* Start PROVIDED DATA *

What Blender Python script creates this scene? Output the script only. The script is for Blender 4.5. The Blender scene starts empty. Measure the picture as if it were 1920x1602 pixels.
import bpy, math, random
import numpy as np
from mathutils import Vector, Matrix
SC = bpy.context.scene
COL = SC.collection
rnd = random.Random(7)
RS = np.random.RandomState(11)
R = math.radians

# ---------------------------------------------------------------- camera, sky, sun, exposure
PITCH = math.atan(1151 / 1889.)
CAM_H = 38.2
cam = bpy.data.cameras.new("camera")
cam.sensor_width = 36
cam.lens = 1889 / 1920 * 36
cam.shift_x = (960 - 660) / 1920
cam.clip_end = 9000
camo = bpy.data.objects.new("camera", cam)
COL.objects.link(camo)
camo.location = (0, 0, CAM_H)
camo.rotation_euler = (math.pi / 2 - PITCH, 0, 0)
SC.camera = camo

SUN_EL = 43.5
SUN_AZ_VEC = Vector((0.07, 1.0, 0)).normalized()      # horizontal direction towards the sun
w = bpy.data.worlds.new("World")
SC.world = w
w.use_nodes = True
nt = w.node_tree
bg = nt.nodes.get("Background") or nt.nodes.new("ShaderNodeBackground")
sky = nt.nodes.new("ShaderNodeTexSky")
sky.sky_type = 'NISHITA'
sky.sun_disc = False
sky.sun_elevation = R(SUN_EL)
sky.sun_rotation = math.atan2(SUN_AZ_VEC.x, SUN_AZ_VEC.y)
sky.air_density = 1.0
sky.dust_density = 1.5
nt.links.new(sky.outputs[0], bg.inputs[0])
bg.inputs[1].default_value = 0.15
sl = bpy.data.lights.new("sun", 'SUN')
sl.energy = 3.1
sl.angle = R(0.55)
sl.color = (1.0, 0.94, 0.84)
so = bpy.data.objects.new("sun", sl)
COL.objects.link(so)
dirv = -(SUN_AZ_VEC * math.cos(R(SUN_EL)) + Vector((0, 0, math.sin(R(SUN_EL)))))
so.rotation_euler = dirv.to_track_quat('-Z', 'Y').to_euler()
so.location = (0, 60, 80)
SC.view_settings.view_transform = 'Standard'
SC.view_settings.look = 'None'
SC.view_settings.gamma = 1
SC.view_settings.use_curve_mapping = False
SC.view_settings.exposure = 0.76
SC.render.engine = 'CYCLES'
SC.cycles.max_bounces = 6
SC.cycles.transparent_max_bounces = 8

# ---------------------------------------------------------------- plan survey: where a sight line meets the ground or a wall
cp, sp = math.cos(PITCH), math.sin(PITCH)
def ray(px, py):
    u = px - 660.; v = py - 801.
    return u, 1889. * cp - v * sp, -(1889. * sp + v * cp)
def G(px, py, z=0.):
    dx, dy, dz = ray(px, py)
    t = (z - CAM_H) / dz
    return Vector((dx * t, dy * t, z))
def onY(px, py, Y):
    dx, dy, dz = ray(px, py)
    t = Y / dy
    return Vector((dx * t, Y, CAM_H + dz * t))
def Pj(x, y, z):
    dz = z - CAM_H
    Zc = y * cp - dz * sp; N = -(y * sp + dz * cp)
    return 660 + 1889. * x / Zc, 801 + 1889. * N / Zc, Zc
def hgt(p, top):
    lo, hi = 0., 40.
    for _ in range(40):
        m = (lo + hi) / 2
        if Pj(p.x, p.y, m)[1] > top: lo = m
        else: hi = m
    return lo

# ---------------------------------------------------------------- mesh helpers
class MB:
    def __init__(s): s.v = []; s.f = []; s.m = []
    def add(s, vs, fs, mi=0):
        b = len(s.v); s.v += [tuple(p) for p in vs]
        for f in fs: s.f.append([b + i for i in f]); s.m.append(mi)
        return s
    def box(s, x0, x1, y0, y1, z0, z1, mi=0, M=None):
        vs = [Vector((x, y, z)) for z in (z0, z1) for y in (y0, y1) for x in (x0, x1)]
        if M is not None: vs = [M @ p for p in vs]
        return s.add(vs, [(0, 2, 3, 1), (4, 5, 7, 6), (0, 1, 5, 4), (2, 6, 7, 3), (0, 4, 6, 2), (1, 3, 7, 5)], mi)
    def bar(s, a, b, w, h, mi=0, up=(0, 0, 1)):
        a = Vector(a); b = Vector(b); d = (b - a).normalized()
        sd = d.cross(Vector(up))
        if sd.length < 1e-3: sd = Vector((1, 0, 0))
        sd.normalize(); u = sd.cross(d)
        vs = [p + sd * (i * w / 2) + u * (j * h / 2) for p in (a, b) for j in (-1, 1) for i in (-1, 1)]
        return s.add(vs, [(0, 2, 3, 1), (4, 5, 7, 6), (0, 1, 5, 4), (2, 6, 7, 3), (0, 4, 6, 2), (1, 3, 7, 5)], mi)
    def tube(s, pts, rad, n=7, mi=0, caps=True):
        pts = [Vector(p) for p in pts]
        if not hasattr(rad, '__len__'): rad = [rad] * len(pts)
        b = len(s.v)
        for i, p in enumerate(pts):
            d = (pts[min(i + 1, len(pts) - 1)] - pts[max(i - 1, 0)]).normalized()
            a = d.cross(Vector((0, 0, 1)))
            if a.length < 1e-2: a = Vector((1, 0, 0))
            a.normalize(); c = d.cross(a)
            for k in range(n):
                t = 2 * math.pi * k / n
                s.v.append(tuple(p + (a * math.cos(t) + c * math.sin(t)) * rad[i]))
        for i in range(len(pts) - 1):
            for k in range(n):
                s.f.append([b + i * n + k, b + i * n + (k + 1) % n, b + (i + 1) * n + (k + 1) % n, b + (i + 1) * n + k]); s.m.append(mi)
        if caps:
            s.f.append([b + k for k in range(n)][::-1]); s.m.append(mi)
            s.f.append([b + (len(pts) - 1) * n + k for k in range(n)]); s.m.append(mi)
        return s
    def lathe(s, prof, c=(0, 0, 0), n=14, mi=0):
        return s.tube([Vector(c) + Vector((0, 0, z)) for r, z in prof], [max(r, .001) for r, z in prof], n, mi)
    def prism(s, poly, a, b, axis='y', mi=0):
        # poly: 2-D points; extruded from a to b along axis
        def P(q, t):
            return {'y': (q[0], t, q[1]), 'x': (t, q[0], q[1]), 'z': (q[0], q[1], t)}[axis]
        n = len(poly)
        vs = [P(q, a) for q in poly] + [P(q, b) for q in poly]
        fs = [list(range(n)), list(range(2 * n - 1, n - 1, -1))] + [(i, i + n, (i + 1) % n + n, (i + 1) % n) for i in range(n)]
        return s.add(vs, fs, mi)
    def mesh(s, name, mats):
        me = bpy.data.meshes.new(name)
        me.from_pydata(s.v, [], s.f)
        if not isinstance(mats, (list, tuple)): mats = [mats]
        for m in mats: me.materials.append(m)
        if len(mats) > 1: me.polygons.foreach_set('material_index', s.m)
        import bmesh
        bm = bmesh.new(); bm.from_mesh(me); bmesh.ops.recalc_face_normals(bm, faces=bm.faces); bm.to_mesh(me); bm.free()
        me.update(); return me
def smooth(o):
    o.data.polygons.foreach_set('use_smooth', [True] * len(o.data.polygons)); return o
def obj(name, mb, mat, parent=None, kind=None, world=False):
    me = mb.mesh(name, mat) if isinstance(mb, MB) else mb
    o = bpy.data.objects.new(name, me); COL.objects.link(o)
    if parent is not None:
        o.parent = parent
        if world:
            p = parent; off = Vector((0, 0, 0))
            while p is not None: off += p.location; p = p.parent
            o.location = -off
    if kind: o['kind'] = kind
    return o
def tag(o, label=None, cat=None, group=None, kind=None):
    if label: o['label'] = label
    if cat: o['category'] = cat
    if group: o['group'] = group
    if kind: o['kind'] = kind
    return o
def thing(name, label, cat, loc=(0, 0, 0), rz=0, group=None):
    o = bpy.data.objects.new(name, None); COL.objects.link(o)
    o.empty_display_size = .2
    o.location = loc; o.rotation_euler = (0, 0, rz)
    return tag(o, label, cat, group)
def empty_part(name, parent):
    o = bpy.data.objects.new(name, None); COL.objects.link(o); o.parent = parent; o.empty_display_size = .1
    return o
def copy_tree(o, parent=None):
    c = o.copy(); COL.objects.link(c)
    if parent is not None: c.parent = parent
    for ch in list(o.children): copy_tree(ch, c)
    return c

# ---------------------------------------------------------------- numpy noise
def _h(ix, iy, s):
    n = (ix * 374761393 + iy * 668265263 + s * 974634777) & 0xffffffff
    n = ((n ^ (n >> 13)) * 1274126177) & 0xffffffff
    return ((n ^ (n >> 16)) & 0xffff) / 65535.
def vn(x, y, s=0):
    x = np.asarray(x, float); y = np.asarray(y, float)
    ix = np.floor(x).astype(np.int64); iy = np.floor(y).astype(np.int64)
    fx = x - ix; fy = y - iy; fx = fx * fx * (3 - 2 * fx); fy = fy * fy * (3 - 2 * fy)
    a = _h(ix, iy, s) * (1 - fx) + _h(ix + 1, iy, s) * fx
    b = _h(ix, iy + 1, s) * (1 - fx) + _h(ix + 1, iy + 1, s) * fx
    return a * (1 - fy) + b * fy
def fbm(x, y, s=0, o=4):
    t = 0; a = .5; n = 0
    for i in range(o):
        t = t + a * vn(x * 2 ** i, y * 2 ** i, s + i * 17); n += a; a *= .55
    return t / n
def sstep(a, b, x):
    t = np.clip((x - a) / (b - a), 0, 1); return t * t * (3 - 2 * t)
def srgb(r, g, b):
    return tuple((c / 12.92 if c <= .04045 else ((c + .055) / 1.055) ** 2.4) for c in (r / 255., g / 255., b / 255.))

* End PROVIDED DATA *

• _AIM_
Lines of the material that contain the word "scene" are to be gathered.

• _SOLUTION TO THIS EXERCISE_
What Blender Python script creates this scene? Output the script only. The script is for Blender 4.5. The Blender scene starts empty. Measure the picture as if it were 1920x1602 pixels.
SC = bpy.context.scene